P.J. Schwabe is senior cocaptain with Colin Dunster of this year’s Cardinal boys’ team. A two-sport athlete (he also played football last fall), Schwabe was still pondering colleges in early spring but knew he didn’t want to pursue varsity lacrosse in college. Maybe a club team, his father, Paul said, just to keep playing while he focuses on college full-time.“For P.J., it’s the camaraderie, the discipline, the mental aspects, the strategy,” Paul notes. “It’s a wonderful foundation to advance on to college with.”

Goalie Ryan Fisher is still a sophomore, too young to be thinking of colleges. His interest in the game is the thrill. “I like the feeling of stopping the offense,” he says. “When I stop the ball, it’s the same feeling as when a player on offense scores.”

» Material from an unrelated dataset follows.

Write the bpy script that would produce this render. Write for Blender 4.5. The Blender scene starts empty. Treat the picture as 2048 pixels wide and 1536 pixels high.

For junior Adam Sands, Marty’s son and a defender, the biggest takeaway is the teamwork and the “fast-paced” nature of the game: “The team bonding, the friendships, the way you look out for each other on the field, sliding [creating lanes for others] and clearing on defense. There’s no sport like it.”

Colin Dunster doesn’t know what future awaits him at Bryant University, but he knows he’ll be happy playing in a Division I program for a coach he likes while getting a sterling business education. For him, the future may right now be one of sticks and nets and fast-flying hard rubber balls, but he understands the opportunities his lifelong passion has created.

“I want a really good academic experience, and Bryant has a high-level business program especially,” he says. “You meet alumni from here, and you’d be surprised at the positions they hold. I know I can do something with that, too. At the same time, I still just really want to play.”